L’articolo di Giulia Caminito è più circostanziato ed enigmatico, più cinematografico – oseremmo dire. Nel suo esercizio di lode, la Caminito muove dalla Morante e passa attraverso le bambole (“simbolo di una maternità surrogata e compagne di crescita”), coprotagoniste dell’avvio del “gioco spietato e confortevole dell’amicizia tra donne”. Proprio la sparizione delle bambole e il trattamento delle medesime dopo il ritrovamento mostrerebbero una “crudeltà minuta, impalpabile” esemplificata nel buio dello scantinato che inghiotte una povera bambola di pezza.

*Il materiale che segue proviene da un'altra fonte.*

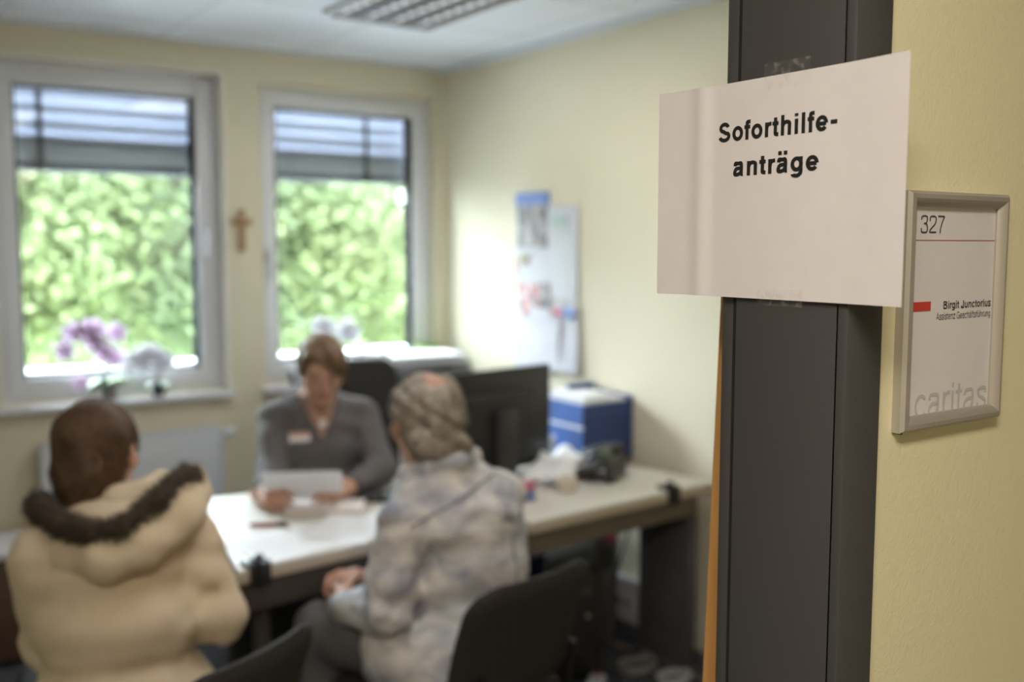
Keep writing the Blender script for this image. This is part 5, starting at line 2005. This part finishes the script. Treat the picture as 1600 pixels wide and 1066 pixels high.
    S.ell(B(-.02, .05, .90), (.130, .095, .10), bf, .05)
    S.cap(B(-.045, .045, 1.03), B(-.045, .045, 1.05), .058, .060, .02)
    S.half(B(0, 0, .56), (0, 0, -1))
    np_mesh('shirt', [S.mesh(2)], mat('light_blue_shirt', (.36, .43, .62), .85, noise=(20, .1)), body, loc)
    T = Field((.8, 1.8, 0), (1.8, 2.85, .75), .008)
    T.ell(B(0, -.02, .58), (.180, .14, .11), bf, .04)
    legs_into(T, hips, knees, ank, .016)
    T.wave(.004, [(30, 40, 20, 0), (10, 60, 30, 1)])
    T.half(B(0, 0, .075), (0, 0, -1))
    np_mesh('trousers', [T.mesh(2)], mat('grey_trousers', (.12, .115, .115), .9, noise=(90, .18), bump=(400, .4, .002)), body, loc)
    for a in ank:
        shoe(body, a, fw, mat('brown_leather', (.05, .03, .02), .5), loc)
    # wavy grey hair with a bald spot on the crown
    H = Field(hc - .20, hc + .20, .0052)
    H.ell(P(0, -.018, .026), (.091, .104, .092), hfr, .02)
    H.ell(P(0, -.050, -.040), (.074, .058, .056), hfr, .04)
    H.cap(P(-.05, -.075, -.07), P(.05, -.075, -.07), .030, .030, .03)
    H.ell(P(0, .110, -.020), (.072, .080, .085), hfr, .015, '-')
    for q in (-1, 1):
        H.ell(P(q * .092, .012, -.030), (.018, .022, .034), hfr, .012, '-')
        H.cap(P(q * .085, .035, -.06), P(q * .06, .02, -.11), .034, .03, .01, '-')
    H.wave(.009, [(75, 60, 50, 0), (60, -40, 95, 1), (30, 110, 40, 2)])
    H.ell(P(-.004, -.078, .112), (.040, .034, .034), hfr, .010, '-')
    HG = ramp_mat('wavy_grey_hair', [(.34, (.19, .16, .125)), (.66, (.50, .445, .38))], 24, .65, (1, 1, 1), bump=(70, .8, .006), distortion=1.2)
    hm = H.mesh(1)
    hair = np_mesh('hair', [hm], HG, body, loc)
    bald = P(-.004, -.070, .100)
    np_mesh('hair_strands', [surface_spikes(*hm, 5000, .013, .5, 12, lambda c: np.linalg.norm(c - bald, axis=1) > .045, .0012, (0, 0, -1.2))], HG, hair, loc)
    return body


woman_desk()
held_papers()
woman_coat()
man_denim()

# ------------------------------------------------------------------ outside: ground and trees
GZ = -7.0
struct('ground', MB().box(-40, 50, WY + 1.0, 60, GZ - .1, GZ), mat('bounce_yard', (.66, .66, .66), .95, noise=(3, .1)))  # unseen ground, made pale to bounce daylight up to the ceiling


# unseen white slab, added to bounce daylight up onto the office ceiling
struct('bounce_slab', MB().box(-6, 10, WY + .31, 8.1, -.35, -.05), mat('white_bounce', (.80, .80, .80), .95, noise=(40, .1)))


def tree(x, y, ztop, rad, n, label, stops, leaf, sd, rz=1.4):
    g = np.random.default_rng(sd)
    t = thing('tree', label, 'tree', (x, y, GZ), 0, 'trees outside the windows')
    H = ztop - GZ
    tr_ = MB().tube([(0, 0, 0), (.08, .05, H * .3), (-.05, 0, H * .6), (0, 0, H * .85)], [.20, .16, .12, .04], 10)
    for k_ in range(9):
        a = k_ * 2.4
        zb = H - 2 * rz + .16 * rz * k_
        tr_.tube([(0, 0, zb), (rad * .35 * math.cos(a), rad * .35 * math.sin(a), zb + .5), (rad * .75 * math.cos(a), rad * .75 * math.sin(a), zb + 1.0)], [.05, .035, .012], 8)
    tr_.build('trunk', mat('bark', (.09, .07, .05), .9), t)
    # leaf clusters
    nc = 110
    cz = H - rz - .2
    dirs = g.normal(0, 1, (nc, 3))
    dirs /= np.linalg.norm(dirs, axis=1)[:, None]
    rr = g.uniform(.25, 1, (nc, 1)) ** .4
    cc = dirs * rr * np.array((rad, rad * .7, rz)) + np.array((0, 0, cz))
    cl = g.uniform(.35, .75, nc)
    ci = g.integers(0, nc, n)
    pd = g.normal(0, 1, (n, 3))
    pd /= np.linalg.norm(pd, axis=1)[:, None]
    p = cc[ci] + pd * (g.uniform(.3, 1, n) ** .5 * cl[ci])[:, None] * np.array((1, 1, .7))
    p[:, 2] = np.minimum(p[:, 2], H)
    nn = .35 * pd + g.normal(0, .35, (n, 3)) + np.array((0, -.45, 1.0))
    nn /= np.linalg.norm(nn, axis=1)[:, None]
    a = np.cross(nn, g.normal(0, 1, (n, 3)))
    a /= np.linalg.norm(a, axis=1)[:, None]
    b = np.cross(nn, a)
    L = leaf * g.uniform(.7, 1.3, (n, 1))
    vs = np.stack([p - a * L * .5, p + b * L * .3 - nn * L * .05, p + a * L * .5, p - b * L * .3 - nn * L * .05], 1).reshape(-1, 3)
    q = (np.arange(n) * 4)[:, None] + np.array([[0, 1, 2, 3]])
    m = ramp_mat('foliage_' + '%d' % sd, stops, 1.6, .55, (1, 1, 1), 3)
    crown = np_mesh('crown', [(vs, q)], m, t, smooth=False)
    nt = m.node_tree
    if 'Translucent BSDF' not in nt.nodes:
        bs = nt.nodes['Principled BSDF']
        tl = nt.nodes.new('ShaderNodeBsdfTranslucent')
        nt.links.new(bs.inputs['Base Color'].links[0].from_socket, tl.inputs['Color'])
        mx = nt.nodes.new('ShaderNodeMixShader')
        mx.inputs[0].default_value = .6
        nt.links.new(bs.outputs[0], mx.inputs[1])
        nt.links.new(tl.outputs[0], mx.inputs[2])
        nt.links.new(mx.outputs[0], nt.nodes['Material Output'].inputs['Surface'])
    return t


LG = [(.34, (.066, .092, .029)), (.5, (.085, .112, .039)), (.66, (.106, .125, .050))]
MG = [(.34, (.063, .089, .038)), (.5, (.077, .104, .046)), (.66, (.096, .116, .055))]
slope = MB()
NXS, NYS = 24, 10
vs, fs = [], []
for j_ in range(NYS + 1):
    for i_ in range(NXS + 1):
        x_, t_ = -16 + 40 * i_ / NXS, j_ / NYS
        vs.append((x_, 16 + 12 * t_, GZ + 9.6 * t_ ** .8 + .25 * math.sin(x_ * .7 + 3 * t_) + .2 * math.sin(x_ * 1.9)))
for j_ in range(NYS):
    for i_ in range(NXS):
        a_ = j_ * (NXS + 1) + i_
        fs.append((a_, a_ + 1, a_ + NXS + 2, a_ + NXS + 1))
struct('backing_slope', slope.add(vs, fs), ramp_mat('backing_green', [(.3, (.036, .048, .022)), (.7, (.058, .070, .034))], .9, .9))  # slope added as a bright green backing that lightens gaps in the foliage
tree(0.9, 9.4, 3.3, 1.6, 26000, 'bright green tree outside the left window', LG, .085, 21)
tree(2.9, 9.9, 3.35, 1.6, 26000, 'green tree outside seen between the two windows', MG, .085, 22)
tree(4.8, 9.5, 3.3, 1.6, 26000, 'green tree outside the right window', LG, .085, 23)
tree(1.0, 13.4, 4.2, 2.6, 22000, 'darker tree standing behind the bright tree outside the left window', MG, .12, 24, 1.7)
tree(4.6, 13.6, 4.2, 2.6, 22000, 'darker tree farther back outside the right window', MG, .12, 25, 1.7)
tree(7.9, 13.2, 4.2, 2.2, 14000, 'yellow green tree at the right outside the right window', LG, .12, 26, 1.7)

Infine la Caminito si sbilancia nel notare come “il grande fascino della scrittura di Ferrante (…) sta già in queste prime e poche pagine di L’amica geniale.” A questo punto un sospetto ci assale e non possiamo trattenerci dal pronunciarlo: che la Caminito si sia concentrata con tanta minuzia sulle prime pagine perché ha letto solo quelle?

Il dubbio

Teresa Ciabatti inaugura l’articolo nell’indeterminatezza e nell’indeterminatezza lo chiude, dopo aver preso in prestito ampie citazioni che riducono ancor di più il già breve testo vergato dalle sue dita. La Socrate di Orbetello sa di non sapere che “L’amica geniale non è la storia di un’amicizia. (…) È tutto insieme, e non solo.” E allora cos’è? Non si sa. Il dubbio attanaglia sempre più la Ciabatti, perché “persino l’amica geniale non si sa bene quale sia.” Ma subito si risolve: “Lo sono alternativamente, e insieme.” Che sarebbe, a rigor di logica, una contraddizione: se l’amica geniale è una, lo possono essere al massimo alternativamente, una per volta, mai insieme. Ma anche il nostro dubbio è coerente con l’intero articolo, perché proprio il dubbio è l’essenza de L’amica geniale secondo la Ciabatti, che non esita a parlare di “ambiguità”, “mutazioni” e “ambivalenza”. E proprio come gli interlocutori di Socrate, si precipita infine nell’afasia dell’“impronunciabile”, sorretta però dall’inscalfibile certezza che “questo significa la Ferrante per la letteratura: un balzo in avanti verso l’indicibile.” Vogliamo sperare sia un refuso e che la Ciabatti volesse indicare ciò che è la letteratura per la Ferrante e non viceversa, ma anche questo è un dubbio. L’ennesimo.